The Shortest Love Story Ever Told

He asked, "Will you marry me?"

She replied, "No."

They both lived happily ever after.

Alternatively, a long story told in a short way.


"What do you wish?" said the djinn.

"To relive my youth."

She sighed, granted the wish, and settled down to wait. He'd be back; this was the same wish he always made.

The wolf never saw it coming and he fell to the ground, dead. The little girl sighed and began digging a grave. Little Red was always packing heat.

What does it mean to speak of 'The Shortest Story Ever Told'?

The concept of a 'shortest story' has bounced around numerous genres for decades, with sundry subscribers positing a few words or a sentence and declaring the same to encapsulate a 'horror story' or a 'detective story' or some such. For example, the proposed 'shortest horror story' wherein the last man on Earth sits in a room, and there is a knock (or a lock) on the door. These types of stories are 'short' in the sense that they use a small number of words to invoke the great number of assumptions arising within the genre, to convey atmosphere and open the floodgates of the imagination to all of the possible scenarios to come to pass.

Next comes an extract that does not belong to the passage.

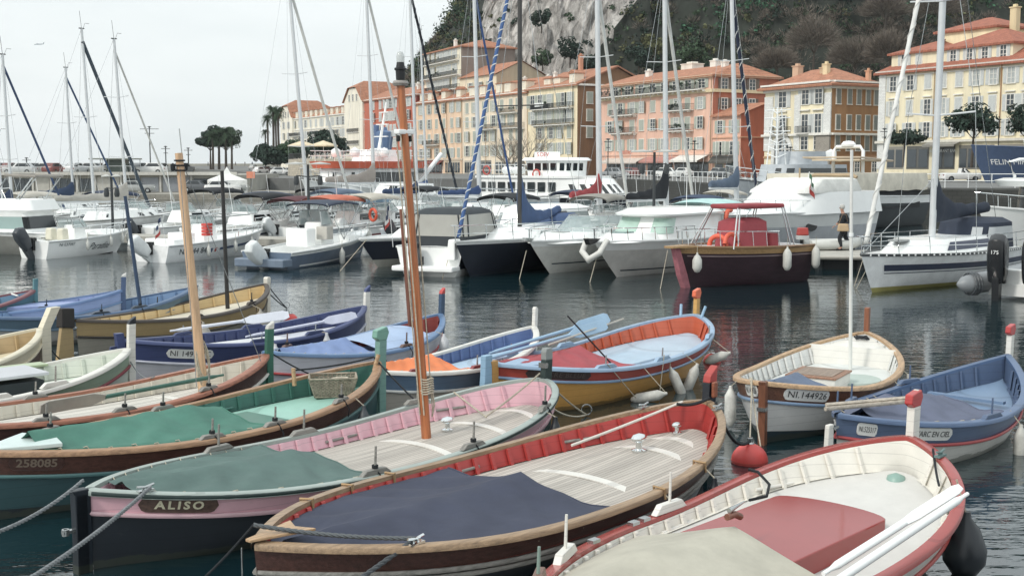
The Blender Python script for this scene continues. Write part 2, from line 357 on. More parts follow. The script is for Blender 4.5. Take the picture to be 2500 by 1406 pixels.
# ---------------------------------------------------------------- leaf tools
GREEN = [mat('leaf_dark', '#2a3d33', .8, kind='leaf'), mat('leaf_mid', '#3a5038', .8, kind='leaf'), mat('leaf_olive', '#5c5f3c', .8, kind='leaf'), mat('leaf_brown', '#736a60', .9, kind='leaf'), mat('leaf_bright', '#356046', .8, kind='leaf')]
BARK = mat('bark', '#4c443c', .9, 0, .3, 4, bump=.4); BARKP = mat('plane_bark', '#8f8576', .9, 0, .3, 4)
def leaves(mb, c, r, n, sz, rng, mi=0, lumps=10, thin=1.0, bottom=-.5):
    c = Vector(c); L = []
    for _ in range(lumps):
        d = Vector((rng.gauss(0, 1), rng.gauss(0, 1), rng.gauss(0, .8))); d.normalize(); L.append((Vector((d.x * r[0], d.y * r[1], max(bottom, d.z) * r[2])) * rng.uniform(.3, .85), rng.uniform(.2, .48)))
    for _ in range(n):
        o_, k = rng.choice(L); d = Vector((rng.gauss(0, 1), rng.gauss(0, 1), rng.gauss(0, 1))); d.normalize(); q = rng.uniform(.6, 1) ** .5
        p = c + o_ + Vector((d.x * r[0], d.y * r[1], d.z * r[2])) * k * q
        nrm = (d + Vector((rng.uniform(-.7, .7), rng.uniform(-.7, .7), rng.uniform(-.3, .9)))).normalized(); a = nrm.orthogonal().normalized(); b = nrm.cross(a)
        t = rng.uniform(0, 6.28); a, b = a * math.cos(t) + b * math.sin(t), b * math.cos(t) - a * math.sin(t); s = sz * rng.uniform(.6, 1.3)
        mb.add([p - a * s, p - b * s * .6 * thin, p + a * s, p + b * s * .6 * thin], [(0, 1, 2, 3)], mi)
def twigs(mb, c, r, n, ln, th, rng, mi=0):
    c = Vector(c)
    for _ in range(n):
        d = Vector((rng.gauss(0, 1), rng.gauss(0, 1), abs(rng.gauss(.25, .8)))); d.normalize(); q = rng.uniform(.45, .93)
        p = c + Vector((d.x * r[0], d.y * r[1], d.z * r[2])) * q; e = (Vector((d.x * r[0], d.y * r[1], d.z * r[2])).normalized() + Vector((rng.uniform(-.5, .5), rng.uniform(-.5, .5), rng.uniform(-.2, .6)))).normalized()
        a = e.orthogonal().normalized(); t = rng.uniform(0, 6.28); a = a * math.cos(t) + e.cross(a) * math.sin(t); s = ln * rng.uniform(.6, 1.3)
        mb.add([p - a * th, p + a * th, p + e * s], [(0, 1, 2)], mi)
rng = random.Random(5)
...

To title something 'The Shortest Horror Story Ever Told,' then, is to play a little cheat, to inform the audience, by assigning meaning in the Vygotskian* 'sociohistorical psychology' sense that they are to read what few words are presented in the frame of the whole of the specific genre, and thusly to pluck from the genre all of the possible scenarios wherein the occurrance briefly described would be 'horrific.' Consider: if the exact same story of the last man on Earth sitting in a room with the door being knocked on had been prefaced by 'The Shortest Detective Story ever told, the 'story' would be equally valid and yet the genre assumptions necessarily brought to mind by the line would be completely different; and the same if it were prefaced as a Science Fiction or a Romance endeavour.

And yes there are many 'stories' in many genres which are indeed 'short' in the sense of having been told in few words (or characters, even -- I seem to recall lore to the effect that the shortest thing ever published as a 'story' was "!"); an occurrance which probably preceded by some number of decades the invention of the interrobang. If any vein at all runs through the earnest efforts to write a 'Shortest Story' it is that of actually tacitly conveying a much longer story. But the shortest 'story' may just as well mean the story which relays the least happening.

....
________

And so that is why, in point of fact, the actual 'shortest story ever told' goes something like this:




Once upon a time....

Nothing.
At all.
Happened.


THE END









....
________

Were one aiming to convey a story in fewer words or with fewer symbols than this, such could easily be accomplished by simply leaving out the 'Once upon a time' and the 'at all' (and 'The End'); but the point of the exercise is that the story itself, the events recounted, constitute the least that may be relayed as having happened; viz: nothing. And not simply 'nothing' in the sense of the nothingness in which a lazy day passes, in which breaths are drawn and heartbeats are beaten. This is a nothingness more desolate even than the world in which the last man on Earth has died; and whatever killed him has died as well. This is the very existence which stands akimbo to 'The Greatest Story Ever Told' -- which is the story of all of existence, and all the stories told within it. This is the story of our Universe entire having never happened, because Nothing. At all. Happened. And because that nothing-at-all is The End.

....but then we come to the inevitable death-blow to suspension of disbelief as applied to this story. For, as Descartes observed, we know that we are thinking, and that much assures as that something has happened. Which, in turn, is why this is in point of fact the shortest story never told.

________
....

*Lev Semyonovich Vygotsky, 1896-1934, was a Soviet psychologist and educational theorist who focused his studies on how teachers may best impart the meaning of concepts to students.